Y es que al final, no lo duden, la única garantía real del sistema —no se sorprendan— es confiar en la honradez de policías, jueces y fiscales. Como consecuencia del blindaje legal —o sólo fáctico— que poseen para garantizar precisamente que puedan ejercer la neutralidad en su trabajo, los mecanismos para someterles a imputación por corrupción son complicadísimos y llegan pocas veces, o no llegan jamás. Por eso, al descubrirse uno de esos casos y no haber dudas sobre el hecho delictivo, es preciso que la ciudadanía lo perciba, de una vez, como algo de la máxima importancia. Mucho más que otras causas tal vez más vistosas que, con cierta ingenuidad, llevan a las gentes a las calles, habitualmente para nada.

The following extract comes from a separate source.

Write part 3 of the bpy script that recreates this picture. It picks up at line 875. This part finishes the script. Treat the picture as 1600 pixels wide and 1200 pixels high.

En otros países, los jueces son responsables, no ante los mismos jueces, sino ante el Parlamento, que históricamente hizo de tribunal en varias ocasiones. No digo que haya que llegar tan lejos, pero cuando un oficio sólo es responsable ante los de su mismo gremio, o incluso ante sus compañeros más próximos, puede favorecerse no sólo un corporativismo impropio, sino también una persecución dolosa a cargo de los colegas más cercanos que le tuvieran ganas. Además, existe el riesgo de que aparezca en algunos de ellos una indebida sensación de impunidad que, si bien por fortuna, en la enorme mayoría de los casos no lleva a cometer delitos, puede favorecer que surja alguna oveja negra, es decir, algún listillo con ínfulas que se divierta riéndose del sistema. Y esa oveja negra, por más simpática o popular que pueda ser o parecer, le hace un daño a la democracia que pocos son capaces de imaginar.